Although, this does bring up the one issue which could be made – the level of storage that is on offer. While the new SHIELD comes with the same level of storage as the older SHIELD, you will likely want to invest in a USB stick. Although NVIDIA removed the microSD card slot on the new model, the ability to make use of adoptable storage is present and you can simply insert a USB stick into the SHIELD and have that adopt the position of your main storage space. In testing, the setting up of adoptable storage was super easy on the new SHIELD. Just insert the USB stick and immediately the SHIELD will recognize the stick and ask whether you want to open its contents or use it as your new storage. If you select “set up as as device storage” the on-screen instructions guide you through the process which is quick and painless.

Overall, the performance of the SHIELD is probably as most will expect – extremely good. There are no glaring issues at the moment with the SHIELD and everything seems to be working just fine. As already noted, there are some big updates on the way to the SHIELD so it could be fair to expect one or two teething problems in the future. Although since the launch of the NVIDIA SHIELD 2015, NVIDIA has been seriously good with keeping the SHIELD updated and fixing issues as and when they arise, so there is no reason to suspect the new SHIELD will be any different. What you are getting out of the box today though, is a very well oiled and running machine.

Wrap Up

When the rumors first started surfacing that a new SHIELD was en route, some might have expected that the new one would easily be a step-up from the previous model. However, the truth is that it is not a massively different device to the 2015 NVIDIA SHIELD. Although, that is not a criticism of the 2017 version at all and more represents how far ahead of its time the older model was. It has been two years since the original NVIDIA SHIELD came through and no device has managed to come close to it since then. So without the new version, the NVIDIA SHIELD 2015 would still be the best Android TV device (if not the best set top box in general). When you then factor in the smaller sized console, the neater presentation, the upgraded Controller and the longer-lasting Remote, the new SHIELD is better. Which also now makes this the best Android TV device currently available.

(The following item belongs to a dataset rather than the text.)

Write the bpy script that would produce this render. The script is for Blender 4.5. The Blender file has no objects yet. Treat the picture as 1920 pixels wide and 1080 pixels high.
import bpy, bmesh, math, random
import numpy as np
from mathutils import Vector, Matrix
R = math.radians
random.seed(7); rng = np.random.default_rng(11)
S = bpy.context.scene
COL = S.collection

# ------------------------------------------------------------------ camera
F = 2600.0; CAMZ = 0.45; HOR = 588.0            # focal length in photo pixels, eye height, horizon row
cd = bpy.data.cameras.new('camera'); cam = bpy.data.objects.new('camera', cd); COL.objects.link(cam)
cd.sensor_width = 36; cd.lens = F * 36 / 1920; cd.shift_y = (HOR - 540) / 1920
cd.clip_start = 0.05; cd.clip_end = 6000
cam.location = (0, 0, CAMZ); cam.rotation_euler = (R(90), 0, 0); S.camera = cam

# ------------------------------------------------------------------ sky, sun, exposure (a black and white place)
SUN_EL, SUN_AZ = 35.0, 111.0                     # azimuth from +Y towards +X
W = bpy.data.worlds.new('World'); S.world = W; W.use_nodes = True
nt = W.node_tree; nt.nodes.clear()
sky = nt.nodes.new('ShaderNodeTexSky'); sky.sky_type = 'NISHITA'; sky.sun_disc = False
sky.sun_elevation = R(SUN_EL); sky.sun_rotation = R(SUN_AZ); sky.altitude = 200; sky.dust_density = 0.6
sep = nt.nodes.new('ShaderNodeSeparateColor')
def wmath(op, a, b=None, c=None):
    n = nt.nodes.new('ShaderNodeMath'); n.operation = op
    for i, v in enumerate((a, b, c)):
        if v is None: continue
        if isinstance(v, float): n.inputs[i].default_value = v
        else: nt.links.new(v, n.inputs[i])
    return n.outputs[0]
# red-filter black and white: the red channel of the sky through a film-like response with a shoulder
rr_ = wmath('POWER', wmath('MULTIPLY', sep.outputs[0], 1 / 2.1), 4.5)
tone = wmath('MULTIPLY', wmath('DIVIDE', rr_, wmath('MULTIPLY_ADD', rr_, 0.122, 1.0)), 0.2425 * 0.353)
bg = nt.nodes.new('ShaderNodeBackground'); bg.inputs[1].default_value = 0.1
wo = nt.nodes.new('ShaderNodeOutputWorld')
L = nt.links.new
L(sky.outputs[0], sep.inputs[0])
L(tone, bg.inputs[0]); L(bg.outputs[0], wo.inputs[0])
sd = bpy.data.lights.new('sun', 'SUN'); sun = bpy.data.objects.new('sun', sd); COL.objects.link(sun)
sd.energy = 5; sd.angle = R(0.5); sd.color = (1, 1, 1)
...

Should You Buy The NVIDIA SHIELD?

In short, yes. If you are in the market for a new Android TV device, then the new SHIELD is the only way to go. Not only does the new SHIELD offer you all the benefits of the older SHIELD, but does so in a smaller form factor. This really is the current benchmark for Android TV and at $199.99 can easily be recommended as a must-buy. If you already own the older NVIDIA SHIELD Android TV, then it is a little harder to recommend picking up the new one just yet. There are improvements, but whether there is enough to qualify this as an automatic update, is hard to say. One thing is for sure though, you will certainly want to upgrade your controller.